B) A distanza di un secolo e poco più ecco che un nano politico – perché l’Europa questo ancora è – impone mediante un élite burocratica che dal 2035 tutte le vetture che escono dalle fabbriche devono essere alimentate dal motore puramente elettrico. Le motivazioni sono quelle legate alla tutela dell’ambiente e, va da sé, alla salvaguardia della salute umana. E il tutto senza possibilità di ripensamenti o valutazioni di altra natura. Quanto sarebbe stato preferibile, invece, che – pur ammettendo un minimo sindacale di pianificazione – si fosse stabilito che dal 2035 le auto sarebbero state equipaggiate dal motore più efficiente in termini di prestazioni anche ambientali? Come a dire: noi vogliamo arrivare qui, questa è la meta, ma come raggiungerla decidete voi. Voi. Noi. Il mercato. E allora sì che avremmo avuto un’accelerazione in termini di ricerca e innovazione – che peraltro non si è mai arenata nel settore dell’automobile – funzionale al raggiungimento di un ecosistema decisamente più vivibile. Perché passare d’emblée dal motore endotermico alla batteria presenta, tra le altre cose, una complicazione non da poco sia nell’approvvigionamento delle fonti energetiche, sia nella caratterizzazione della rete infrastrutturale e sia nell’acquisizione dei materiali essenziali per costruire i nuovi generatori dovendo operare nelle miniere spesso senza particolari tutele sindacali, ad essere buoni.

C) La crisi dell’auto ovviamente non è dovuta soltanto al provvisorio (?) flop dell’elettrico ma a una pluralità di fattori tra cui anche il cambiamento culturale delle nuove generazioni per le quali l’auto non rappresenta più uno “status symbol” o una meta generazionale assai agognata come poteva esserlo fino a un ventennio addietro.
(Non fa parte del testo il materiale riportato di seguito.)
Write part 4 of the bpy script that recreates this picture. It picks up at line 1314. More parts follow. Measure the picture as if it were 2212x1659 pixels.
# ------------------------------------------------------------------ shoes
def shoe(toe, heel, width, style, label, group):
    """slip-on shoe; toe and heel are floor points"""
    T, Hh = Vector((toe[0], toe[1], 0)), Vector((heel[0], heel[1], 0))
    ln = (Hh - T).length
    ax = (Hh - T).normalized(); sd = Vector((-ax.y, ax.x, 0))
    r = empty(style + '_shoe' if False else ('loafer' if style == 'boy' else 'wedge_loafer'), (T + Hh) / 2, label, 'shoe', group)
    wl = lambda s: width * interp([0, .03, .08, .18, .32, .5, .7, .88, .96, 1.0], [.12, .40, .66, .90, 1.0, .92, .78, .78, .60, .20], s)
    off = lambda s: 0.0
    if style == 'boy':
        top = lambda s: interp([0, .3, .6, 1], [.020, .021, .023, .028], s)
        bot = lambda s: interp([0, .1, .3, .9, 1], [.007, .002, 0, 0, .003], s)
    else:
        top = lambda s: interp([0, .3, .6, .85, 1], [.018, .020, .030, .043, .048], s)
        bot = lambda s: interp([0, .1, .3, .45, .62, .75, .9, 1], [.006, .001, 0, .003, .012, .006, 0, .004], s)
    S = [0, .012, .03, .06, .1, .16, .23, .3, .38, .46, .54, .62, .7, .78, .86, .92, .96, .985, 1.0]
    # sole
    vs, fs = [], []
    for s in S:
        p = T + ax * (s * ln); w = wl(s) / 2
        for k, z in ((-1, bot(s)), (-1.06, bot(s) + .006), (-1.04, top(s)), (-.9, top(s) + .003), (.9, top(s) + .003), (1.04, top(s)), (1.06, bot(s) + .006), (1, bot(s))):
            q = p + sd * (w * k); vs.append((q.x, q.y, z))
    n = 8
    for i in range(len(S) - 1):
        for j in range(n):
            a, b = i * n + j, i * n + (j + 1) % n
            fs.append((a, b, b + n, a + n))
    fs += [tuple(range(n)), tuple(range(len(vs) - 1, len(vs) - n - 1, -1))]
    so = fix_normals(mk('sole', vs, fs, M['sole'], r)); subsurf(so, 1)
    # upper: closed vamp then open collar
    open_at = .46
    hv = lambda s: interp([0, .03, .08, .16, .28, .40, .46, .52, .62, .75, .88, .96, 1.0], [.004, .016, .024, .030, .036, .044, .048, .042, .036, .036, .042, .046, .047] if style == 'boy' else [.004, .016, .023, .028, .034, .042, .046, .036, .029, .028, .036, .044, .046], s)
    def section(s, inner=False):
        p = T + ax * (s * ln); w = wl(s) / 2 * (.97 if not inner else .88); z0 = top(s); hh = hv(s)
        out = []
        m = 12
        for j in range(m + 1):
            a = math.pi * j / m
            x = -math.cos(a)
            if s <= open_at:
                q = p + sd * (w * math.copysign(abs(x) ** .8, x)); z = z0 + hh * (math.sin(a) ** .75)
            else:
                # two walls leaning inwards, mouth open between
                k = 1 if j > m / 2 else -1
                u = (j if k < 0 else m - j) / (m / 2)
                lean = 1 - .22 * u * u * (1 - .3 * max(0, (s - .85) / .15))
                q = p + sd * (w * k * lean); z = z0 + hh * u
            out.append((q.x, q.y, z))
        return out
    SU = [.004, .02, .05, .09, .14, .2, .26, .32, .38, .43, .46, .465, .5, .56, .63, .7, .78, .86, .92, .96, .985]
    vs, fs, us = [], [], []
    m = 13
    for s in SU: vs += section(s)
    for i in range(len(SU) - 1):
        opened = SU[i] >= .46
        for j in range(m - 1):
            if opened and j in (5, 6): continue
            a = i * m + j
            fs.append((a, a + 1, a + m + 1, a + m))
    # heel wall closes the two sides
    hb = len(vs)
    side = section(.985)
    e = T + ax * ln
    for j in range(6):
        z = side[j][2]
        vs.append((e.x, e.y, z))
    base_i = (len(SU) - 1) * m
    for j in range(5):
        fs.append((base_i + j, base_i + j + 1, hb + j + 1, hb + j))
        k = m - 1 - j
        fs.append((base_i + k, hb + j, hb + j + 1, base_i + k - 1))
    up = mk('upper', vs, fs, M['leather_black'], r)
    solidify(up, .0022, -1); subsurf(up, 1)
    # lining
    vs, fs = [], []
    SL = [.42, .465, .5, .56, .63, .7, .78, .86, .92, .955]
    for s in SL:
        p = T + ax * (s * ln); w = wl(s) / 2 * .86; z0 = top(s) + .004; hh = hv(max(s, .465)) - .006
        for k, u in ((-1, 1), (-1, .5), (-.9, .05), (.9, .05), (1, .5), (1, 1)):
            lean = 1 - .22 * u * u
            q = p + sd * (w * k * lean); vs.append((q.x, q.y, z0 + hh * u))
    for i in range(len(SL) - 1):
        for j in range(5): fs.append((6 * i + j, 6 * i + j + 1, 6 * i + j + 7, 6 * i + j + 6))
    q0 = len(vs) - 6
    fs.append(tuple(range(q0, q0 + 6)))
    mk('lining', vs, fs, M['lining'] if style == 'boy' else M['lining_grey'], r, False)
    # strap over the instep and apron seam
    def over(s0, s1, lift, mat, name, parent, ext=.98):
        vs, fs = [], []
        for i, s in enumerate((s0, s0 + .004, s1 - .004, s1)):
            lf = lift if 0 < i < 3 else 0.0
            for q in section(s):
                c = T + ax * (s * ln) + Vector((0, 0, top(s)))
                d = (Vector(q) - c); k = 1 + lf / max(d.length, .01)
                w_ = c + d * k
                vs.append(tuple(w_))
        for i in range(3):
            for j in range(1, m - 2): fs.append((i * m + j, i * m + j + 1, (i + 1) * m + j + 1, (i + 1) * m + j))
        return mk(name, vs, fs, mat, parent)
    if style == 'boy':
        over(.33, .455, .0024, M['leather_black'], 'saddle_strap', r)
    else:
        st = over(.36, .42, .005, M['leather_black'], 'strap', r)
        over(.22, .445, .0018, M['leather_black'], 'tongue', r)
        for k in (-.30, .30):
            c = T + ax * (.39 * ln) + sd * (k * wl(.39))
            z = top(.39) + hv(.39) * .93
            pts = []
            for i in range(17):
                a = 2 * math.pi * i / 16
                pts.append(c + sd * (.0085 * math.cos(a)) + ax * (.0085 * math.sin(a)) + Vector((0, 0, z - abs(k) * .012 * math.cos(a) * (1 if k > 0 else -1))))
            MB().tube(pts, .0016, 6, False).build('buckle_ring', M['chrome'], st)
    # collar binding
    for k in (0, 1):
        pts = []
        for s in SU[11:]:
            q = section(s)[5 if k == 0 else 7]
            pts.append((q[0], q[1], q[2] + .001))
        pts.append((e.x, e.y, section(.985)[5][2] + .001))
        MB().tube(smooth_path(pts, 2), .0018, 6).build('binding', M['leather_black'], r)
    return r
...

D’altronde, il libero mercato si chiama così proprio perché è davvero libero. Libero di decidere cosa volere e cosa no, di indirizzare i propri gusti, le proprie vocazioni finanche i propri vezzi e quali mode provenienti dal passato andare a relativizzare. Poi, certo, vale la discrepanza significativa tra il livello salariale medio ed il costo di un auto di medie piccole dimensioni. Ma anche qui il mercato ha trovato soluzioni mentre altri annegavano nei problemi. Parlo del noleggio a lungo termine piuttosto che del cosiddetto car sharing.

D) Quel che il Governo italiano dovrebbe fare, in una prospettiva di medio-lungo termine, è attivare una vera politica industriale declinata nella creazione di tutte quelle condizioni fortemente attrattive per un gruppo industriale esterno che vorrebbe investire nel nostro Paese. Tra le varie: infrastrutture materiali e immateriali di ultima generazione, certezza del diritto, una legislazione traducibile almeno nella lingua inglese, scuole internazionali per la prole dei gruppi dirigenti, una tassazione non particolarmente esosa, un costo dell’energia non improponibile, tempi della giustizia rapidi, una burocrazia che non diventi un limite nel tentativo di creare ricchezza, un sindacato più tecnico e meno ideologico.

E) Veniamo alla sinistra, sia partitica che sindacale. Se il progressismo nostrano avesse dedicato soltanto una minima parte di tutto il tempo che ha riservato agli allarmi per il ritorno al fascismo, forse ci sarebbe stata nel Paese una maggiore contezza della situazione di rischi in cui stava per incappare il Gruppo Stellantis. Ed invece. Vuoi per una manifesta ignoranza di base su questioni legate alla concorrenza e alla competitività – negli anni Ottanta il Partito comunista italiano si oppose alla cessione dell’Alfa Romeo alla Ford preferendo guidare l’Arna alla rinascita di una gloriosa casa automobilistica, e quell’approccio di chiusura verso le infinite possibilità offerte dal liberismo pare sia rimasto patrimonio anche del Partito democratico – e vuoi perché la famiglia Elkann, proprietaria del gruppo, è, a sua volta, editrice, tra gli altri, de la Repubblica e de La Stampa ovvero due tra i principali (se non proprio i principali) organi di stampa progressisti che ogni giorno menano fendenti contro il centrodestra e il Governo.